Uyum ve Davranış Bozukluklarının
Ortak Dili
Anne ve babaların, çoğu kez farkında olmadan yaptıkları eğitim hataları üstüste biriktiği zaman çocuk bunları taşıyamaz, uyum ve davranış bozukluğu olarak açığa vurur. Okul öncesi çocuklarda uyum ve davranış bozuklukları çoğu kez dışarıdan anlaşılamaz, ancak bir uzman kişi tarafından fark edilebilir. Çocuklar dil ile ifade edemedikleri şuur altına sinmiş olan korkularını, bilinçsiz olarak, çizdikleri resimlerde belli ederler.
Anne babalara yardımcı olmak için çocukların çizdiği insan resimlerinden birkaç örnek verelim.
Ağzın büyük çizilmesi: Anne ve babanın azarlamalarından, kınamalarından ve suçlamalarından korkma.
Ağzın küçük çizilmesi: Zorla yemek yedirilen çocuklarda iştahsızlık.
Ellerin büyük çizilmesi: Dayaktan ve cezadan korkma.
Ellerin küçük çizilmesi: Kendi başına bir iş becerememe, yetersizlik ve güvensizlik.
Dişlerin büyük çizilmesi: Saldırganlık ve kızgınlık eğilimleri.
Göz, burun ve kulağın olmaması: İçe kapanıklık, özgüven eksikliği, gerçeklerden kaçma, dış dünyadan kopup hayallere sığınma.
Uyum ve davranış bozukluklarının ortak özelliği güven eksikliğidir.
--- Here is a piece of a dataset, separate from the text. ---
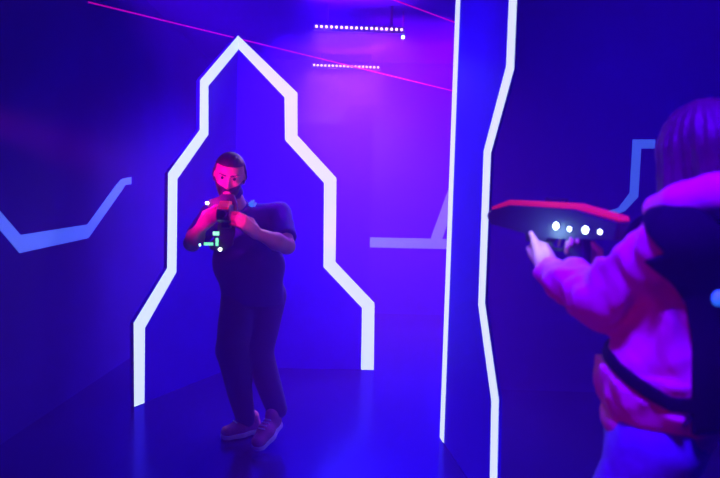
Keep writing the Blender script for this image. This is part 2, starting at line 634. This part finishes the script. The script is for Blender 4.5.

Çocuğun kendine ve çevresine güveni yoktur. Sıkıntılarını ve endişelerini söz ile ifade edemediği için vücut dili ile dışa yansıtmaktadır.
Hiçbir işimiz çocuk eğitiminden ve sorumluluğundan daha önemli değildir. Çocuklarımıza zaman ayıralım. Her gün birlikte olduğumuz, oyun oynadığımız, gezmeye çıktığımız veya sohbet ettiğimiz bir ortak zamanımız olsun. Zamanın uzunluğu önemli değildir, kalitesi önemlidir. Öyle anneler vardır ki, bütün gün çocuklarıyla beraberdir, ama günü bağırma, çatışma ve hır-gür ile geçtiği için zamanın uzunluğu eğitim açısından bir kıymet ifade etmez. Çoğu anne babalar ise çocuklarına zaman ayırmadıkları ve kendi hallerine bıraktıkları için onları yeterince tanımıyorlar. Tanımadıkları için de ortaya çıkan problemleri çözmede yetersiz kalıyorlar.
Uyum ve davranış bozuklukları ruh sağlığının tehlikede olduğunu gösteren işaretlerdir. İlk işareti alan anne ve babalar, başka işaretleri beklemeden nerede yanlış yaptığını bulmaya çalışmalı, gerekirse bir uzmandan psikolojik yardım alarak hatasını tamir etme yoluna gitmelidir.